Saturday, June 26, 2021

Hurricane Enrique



Skies currently very clear - view south from Kitt peak above at a bit before 7:30 am MST this morning. Model forecasts increasing PW next week, and the current morning forecast from TUS NWS indicates 70 to 80 percent POPS for measurable rain at the airport for every forecast period Tuesday through Friday, July 2nd. I can't remember such high POPs for this long of a period, but certainly will be rooting for storms and some significant rainfall.


A wild card in the the weather situation is Pacific storm Enrique. The NHC declared Enrique to be a Tropical Storm Friday morning and upgraded it to a hurricane early this morning. Current location shown in satellite image above and forecast track below. Current intensity is Cat. 1, but storm is expected to become a Cat. 3 storm as it moves toward the southern end of Baja. The track of the storm should produce a strong Gulf surge that would reach into southwestern Arizona sometime Thursday morning.

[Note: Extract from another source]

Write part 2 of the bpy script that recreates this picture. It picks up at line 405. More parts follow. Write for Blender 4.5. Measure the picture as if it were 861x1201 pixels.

The MIMIC TPW at 13 UTC this morning (above) shows Enrique's swirl of very high values, but with quite dry air over Arizona and the northern half of the GoC. The current model forecasts indicate a quick return of moist air into southern Arizona (below is PW forecast from the 06 UTC WRF-GFS run valid at 1:00 am on the 29th). Note that the increase in southeast Arizona appears to be coming in from the east - given the down-slope trajectories, there could be problems getting decent CAPE over our area. Things will be further complicated by falling pressures at the southern end of the GoC

Below is forecast skew-T for TWC from same WRF run valid at  1:00 am on the 29th. Note the very deep residual boundary layer, with limited CAPE and very high cloud bases. The moisture and CAPE does increase substantially by Tuesday afternoon. Should be an interesting weather week as we head for July.